§ Instruction: All of the material below is to be repeated exactly.

§ Extracted material:
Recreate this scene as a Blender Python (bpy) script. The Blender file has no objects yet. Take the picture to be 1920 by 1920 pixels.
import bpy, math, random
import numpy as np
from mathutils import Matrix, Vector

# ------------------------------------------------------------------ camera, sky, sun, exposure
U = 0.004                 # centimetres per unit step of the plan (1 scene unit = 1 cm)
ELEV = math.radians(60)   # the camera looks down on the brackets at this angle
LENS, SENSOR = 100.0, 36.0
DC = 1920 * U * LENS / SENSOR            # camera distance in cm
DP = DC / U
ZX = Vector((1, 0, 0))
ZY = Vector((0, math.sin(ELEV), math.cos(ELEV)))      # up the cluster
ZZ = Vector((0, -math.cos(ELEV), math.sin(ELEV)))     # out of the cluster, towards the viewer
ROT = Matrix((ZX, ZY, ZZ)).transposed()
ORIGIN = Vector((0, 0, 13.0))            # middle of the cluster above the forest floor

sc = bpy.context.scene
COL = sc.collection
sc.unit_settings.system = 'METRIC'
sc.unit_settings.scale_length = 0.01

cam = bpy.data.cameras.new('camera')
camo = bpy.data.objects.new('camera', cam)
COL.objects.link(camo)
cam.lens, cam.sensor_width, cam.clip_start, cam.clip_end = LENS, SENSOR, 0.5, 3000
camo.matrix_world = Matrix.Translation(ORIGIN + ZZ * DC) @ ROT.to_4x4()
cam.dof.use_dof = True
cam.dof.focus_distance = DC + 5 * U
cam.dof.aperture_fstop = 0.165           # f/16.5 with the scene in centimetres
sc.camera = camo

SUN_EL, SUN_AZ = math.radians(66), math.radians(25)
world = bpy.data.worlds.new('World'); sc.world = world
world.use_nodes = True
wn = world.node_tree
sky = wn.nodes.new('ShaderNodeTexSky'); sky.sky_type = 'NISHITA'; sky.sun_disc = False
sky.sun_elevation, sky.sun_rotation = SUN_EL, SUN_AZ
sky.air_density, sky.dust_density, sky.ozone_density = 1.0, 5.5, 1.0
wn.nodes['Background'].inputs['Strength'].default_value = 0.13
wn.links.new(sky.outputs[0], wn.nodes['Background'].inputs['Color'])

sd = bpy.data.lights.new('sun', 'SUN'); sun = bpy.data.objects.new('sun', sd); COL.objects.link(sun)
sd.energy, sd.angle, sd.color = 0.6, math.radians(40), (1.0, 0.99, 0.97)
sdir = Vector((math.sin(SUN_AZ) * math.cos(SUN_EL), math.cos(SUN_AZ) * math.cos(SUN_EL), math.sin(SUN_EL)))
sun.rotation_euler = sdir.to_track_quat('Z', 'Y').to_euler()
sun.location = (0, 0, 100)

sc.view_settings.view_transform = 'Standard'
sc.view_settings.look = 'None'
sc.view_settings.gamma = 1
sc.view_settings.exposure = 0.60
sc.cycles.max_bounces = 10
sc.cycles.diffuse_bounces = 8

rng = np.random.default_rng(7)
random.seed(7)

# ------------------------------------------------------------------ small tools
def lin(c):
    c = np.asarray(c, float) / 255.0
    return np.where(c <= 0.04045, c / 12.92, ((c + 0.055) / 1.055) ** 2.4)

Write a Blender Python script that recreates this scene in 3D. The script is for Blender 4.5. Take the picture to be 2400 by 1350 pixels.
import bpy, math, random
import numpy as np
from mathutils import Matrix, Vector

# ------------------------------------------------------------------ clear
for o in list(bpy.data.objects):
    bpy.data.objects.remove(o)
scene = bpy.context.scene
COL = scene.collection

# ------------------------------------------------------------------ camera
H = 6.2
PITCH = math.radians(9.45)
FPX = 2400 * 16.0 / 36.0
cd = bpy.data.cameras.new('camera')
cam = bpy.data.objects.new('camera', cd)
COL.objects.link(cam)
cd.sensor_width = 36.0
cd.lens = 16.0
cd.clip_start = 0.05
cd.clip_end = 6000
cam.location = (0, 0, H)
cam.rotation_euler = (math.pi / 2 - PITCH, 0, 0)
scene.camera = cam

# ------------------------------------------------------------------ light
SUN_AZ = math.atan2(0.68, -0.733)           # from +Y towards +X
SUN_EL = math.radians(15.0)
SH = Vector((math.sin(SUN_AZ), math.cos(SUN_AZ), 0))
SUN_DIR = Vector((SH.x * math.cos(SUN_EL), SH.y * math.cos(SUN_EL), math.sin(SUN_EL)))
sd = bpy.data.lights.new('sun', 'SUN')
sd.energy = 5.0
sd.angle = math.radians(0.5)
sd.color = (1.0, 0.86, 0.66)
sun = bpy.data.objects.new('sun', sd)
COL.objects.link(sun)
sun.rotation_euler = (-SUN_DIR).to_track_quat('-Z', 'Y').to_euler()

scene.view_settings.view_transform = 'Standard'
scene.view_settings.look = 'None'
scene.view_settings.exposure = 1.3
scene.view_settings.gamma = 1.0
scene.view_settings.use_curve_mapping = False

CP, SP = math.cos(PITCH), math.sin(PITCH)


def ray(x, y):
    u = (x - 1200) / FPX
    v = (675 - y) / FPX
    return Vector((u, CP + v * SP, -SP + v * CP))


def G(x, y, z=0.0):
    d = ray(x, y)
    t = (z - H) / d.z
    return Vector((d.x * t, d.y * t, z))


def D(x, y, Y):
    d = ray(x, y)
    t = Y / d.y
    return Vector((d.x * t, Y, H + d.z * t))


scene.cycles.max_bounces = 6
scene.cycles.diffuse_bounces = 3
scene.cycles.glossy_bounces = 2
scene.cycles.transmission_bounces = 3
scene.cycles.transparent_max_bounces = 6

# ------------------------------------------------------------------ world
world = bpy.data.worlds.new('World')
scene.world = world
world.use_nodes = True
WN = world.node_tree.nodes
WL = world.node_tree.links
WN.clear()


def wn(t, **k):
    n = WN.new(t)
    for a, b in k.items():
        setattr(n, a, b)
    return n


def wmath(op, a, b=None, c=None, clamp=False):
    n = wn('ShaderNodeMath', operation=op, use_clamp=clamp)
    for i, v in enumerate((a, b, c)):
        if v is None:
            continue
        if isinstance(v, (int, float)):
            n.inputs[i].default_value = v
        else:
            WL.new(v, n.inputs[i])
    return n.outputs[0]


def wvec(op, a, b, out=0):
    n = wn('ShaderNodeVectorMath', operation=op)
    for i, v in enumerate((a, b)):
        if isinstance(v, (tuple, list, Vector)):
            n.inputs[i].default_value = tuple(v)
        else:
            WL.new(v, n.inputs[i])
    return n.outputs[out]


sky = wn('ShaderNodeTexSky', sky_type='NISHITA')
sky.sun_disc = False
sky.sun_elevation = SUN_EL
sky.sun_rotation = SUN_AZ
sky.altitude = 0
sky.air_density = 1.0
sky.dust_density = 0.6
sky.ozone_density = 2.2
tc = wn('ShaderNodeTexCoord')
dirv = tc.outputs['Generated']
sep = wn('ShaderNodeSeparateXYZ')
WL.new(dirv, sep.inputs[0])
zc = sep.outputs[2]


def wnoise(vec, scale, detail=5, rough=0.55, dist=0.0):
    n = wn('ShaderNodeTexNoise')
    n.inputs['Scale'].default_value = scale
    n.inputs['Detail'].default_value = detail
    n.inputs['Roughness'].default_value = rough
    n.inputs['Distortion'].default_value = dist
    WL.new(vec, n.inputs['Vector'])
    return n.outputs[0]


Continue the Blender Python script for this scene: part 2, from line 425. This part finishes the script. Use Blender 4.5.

§ Response for this exercise:
Recreate this scene as a Blender Python (bpy) script. The Blender file has no objects yet. Take the picture to be 1920 by 1920 pixels.
import bpy, math, random
import numpy as np
from mathutils import Matrix, Vector

# ------------------------------------------------------------------ camera, sky, sun, exposure
U = 0.004                 # centimetres per unit step of the plan (1 scene unit = 1 cm)
ELEV = math.radians(60)   # the camera looks down on the brackets at this angle
LENS, SENSOR = 100.0, 36.0
DC = 1920 * U * LENS / SENSOR            # camera distance in cm
DP = DC / U
ZX = Vector((1, 0, 0))
ZY = Vector((0, math.sin(ELEV), math.cos(ELEV)))      # up the cluster
ZZ = Vector((0, -math.cos(ELEV), math.sin(ELEV)))     # out of the cluster, towards the viewer
ROT = Matrix((ZX, ZY, ZZ)).transposed()
ORIGIN = Vector((0, 0, 13.0))            # middle of the cluster above the forest floor

sc = bpy.context.scene
COL = sc.collection
sc.unit_settings.system = 'METRIC'
sc.unit_settings.scale_length = 0.01

cam = bpy.data.cameras.new('camera')
camo = bpy.data.objects.new('camera', cam)
COL.objects.link(camo)
cam.lens, cam.sensor_width, cam.clip_start, cam.clip_end = LENS, SENSOR, 0.5, 3000
camo.matrix_world = Matrix.Translation(ORIGIN + ZZ * DC) @ ROT.to_4x4()
cam.dof.use_dof = True
cam.dof.focus_distance = DC + 5 * U
cam.dof.aperture_fstop = 0.165           # f/16.5 with the scene in centimetres
sc.camera = camo

SUN_EL, SUN_AZ = math.radians(66), math.radians(25)
world = bpy.data.worlds.new('World'); sc.world = world
world.use_nodes = True
wn = world.node_tree
sky = wn.nodes.new('ShaderNodeTexSky'); sky.sky_type = 'NISHITA'; sky.sun_disc = False
sky.sun_elevation, sky.sun_rotation = SUN_EL, SUN_AZ
sky.air_density, sky.dust_density, sky.ozone_density = 1.0, 5.5, 1.0
wn.nodes['Background'].inputs['Strength'].default_value = 0.13
wn.links.new(sky.outputs[0], wn.nodes['Background'].inputs['Color'])

sd = bpy.data.lights.new('sun', 'SUN'); sun = bpy.data.objects.new('sun', sd); COL.objects.link(sun)
sd.energy, sd.angle, sd.color = 0.6, math.radians(40), (1.0, 0.99, 0.97)
sdir = Vector((math.sin(SUN_AZ) * math.cos(SUN_EL), math.cos(SUN_AZ) * math.cos(SUN_EL), math.sin(SUN_EL)))
sun.rotation_euler = sdir.to_track_quat('Z', 'Y').to_euler()
sun.location = (0, 0, 100)

sc.view_settings.view_transform = 'Standard'
sc.view_settings.look = 'None'
sc.view_settings.gamma = 1
sc.view_settings.exposure = 0.60
sc.cycles.max_bounces = 10
sc.cycles.diffuse_bounces = 8

rng = np.random.default_rng(7)
random.seed(7)

# ------------------------------------------------------------------ small tools
def lin(c):
    c = np.asarray(c, float) / 255.0
    return np.where(c <= 0.04045, c / 12.92, ((c + 0.055) / 1.055) ** 2.4)

Write a Blender Python script that recreates this scene in 3D. The script is for Blender 4.5. Take the picture to be 2400 by 1350 pixels.
import bpy, math, random
import numpy as np
from mathutils import Matrix, Vector

# ------------------------------------------------------------------ clear
for o in list(bpy.data.objects):
    bpy.data.objects.remove(o)
scene = bpy.context.scene
COL = scene.collection

# ------------------------------------------------------------------ camera
H = 6.2
PITCH = math.radians(9.45)
FPX = 2400 * 16.0 / 36.0
cd = bpy.data.cameras.new('camera')
cam = bpy.data.objects.new('camera', cd)
COL.objects.link(cam)
cd.sensor_width = 36.0
cd.lens = 16.0
cd.clip_start = 0.05
cd.clip_end = 6000
cam.location = (0, 0, H)
cam.rotation_euler = (math.pi / 2 - PITCH, 0, 0)
scene.camera = cam

# ------------------------------------------------------------------ light
SUN_AZ = math.atan2(0.68, -0.733)           # from +Y towards +X
SUN_EL = math.radians(15.0)
SH = Vector((math.sin(SUN_AZ), math.cos(SUN_AZ), 0))
SUN_DIR = Vector((SH.x * math.cos(SUN_EL), SH.y * math.cos(SUN_EL), math.sin(SUN_EL)))
sd = bpy.data.lights.new('sun', 'SUN')
sd.energy = 5.0
sd.angle = math.radians(0.5)
sd.color = (1.0, 0.86, 0.66)
sun = bpy.data.objects.new('sun', sd)
COL.objects.link(sun)
sun.rotation_euler = (-SUN_DIR).to_track_quat('-Z', 'Y').to_euler()

scene.view_settings.view_transform = 'Standard'
scene.view_settings.look = 'None'
scene.view_settings.exposure = 1.3
scene.view_settings.gamma = 1.0
scene.view_settings.use_curve_mapping = False

CP, SP = math.cos(PITCH), math.sin(PITCH)


def ray(x, y):
    u = (x - 1200) / FPX
    v = (675 - y) / FPX
    return Vector((u, CP + v * SP, -SP + v * CP))


def G(x, y, z=0.0):
    d = ray(x, y)
    t = (z - H) / d.z
    return Vector((d.x * t, d.y * t, z))


def D(x, y, Y):
    d = ray(x, y)
    t = Y / d.y
    return Vector((d.x * t, Y, H + d.z * t))


scene.cycles.max_bounces = 6
scene.cycles.diffuse_bounces = 3
scene.cycles.glossy_bounces = 2
scene.cycles.transmission_bounces = 3
scene.cycles.transparent_max_bounces = 6

# ------------------------------------------------------------------ world
world = bpy.data.worlds.new('World')
scene.world = world
world.use_nodes = True
WN = world.node_tree.nodes
WL = world.node_tree.links
WN.clear()


def wn(t, **k):
    n = WN.new(t)
    for a, b in k.items():
        setattr(n, a, b)
    return n


def wmath(op, a, b=None, c=None, clamp=False):
    n = wn('ShaderNodeMath', operation=op, use_clamp=clamp)
    for i, v in enumerate((a, b, c)):
        if v is None:
            continue
        if isinstance(v, (int, float)):
            n.inputs[i].default_value = v
        else:
            WL.new(v, n.inputs[i])
    return n.outputs[0]


def wvec(op, a, b, out=0):
    n = wn('ShaderNodeVectorMath', operation=op)
    for i, v in enumerate((a, b)):
        if isinstance(v, (tuple, list, Vector)):
            n.inputs[i].default_value = tuple(v)
        else:
            WL.new(v, n.inputs[i])
    return n.outputs[out]


sky = wn('ShaderNodeTexSky', sky_type='NISHITA')
sky.sun_disc = False
sky.sun_elevation = SUN_EL
sky.sun_rotation = SUN_AZ
sky.altitude = 0
sky.air_density = 1.0
sky.dust_density = 0.6
sky.ozone_density = 2.2
tc = wn('ShaderNodeTexCoord')
dirv = tc.outputs['Generated']
sep = wn('ShaderNodeSeparateXYZ')
WL.new(dirv, sep.inputs[0])
zc = sep.outputs[2]


def wnoise(vec, scale, detail=5, rough=0.55, dist=0.0):
    n = wn('ShaderNodeTexNoise')
    n.inputs['Scale'].default_value = scale
    n.inputs['Detail'].default_value = detail
    n.inputs['Roughness'].default_value = rough
    n.inputs['Distortion'].default_value = dist
    WL.new(vec, n.inputs['Vector'])
    return n.outputs[0]


Continue the Blender Python script for this scene: part 2, from line 425. This part finishes the script. Use Blender 4.5.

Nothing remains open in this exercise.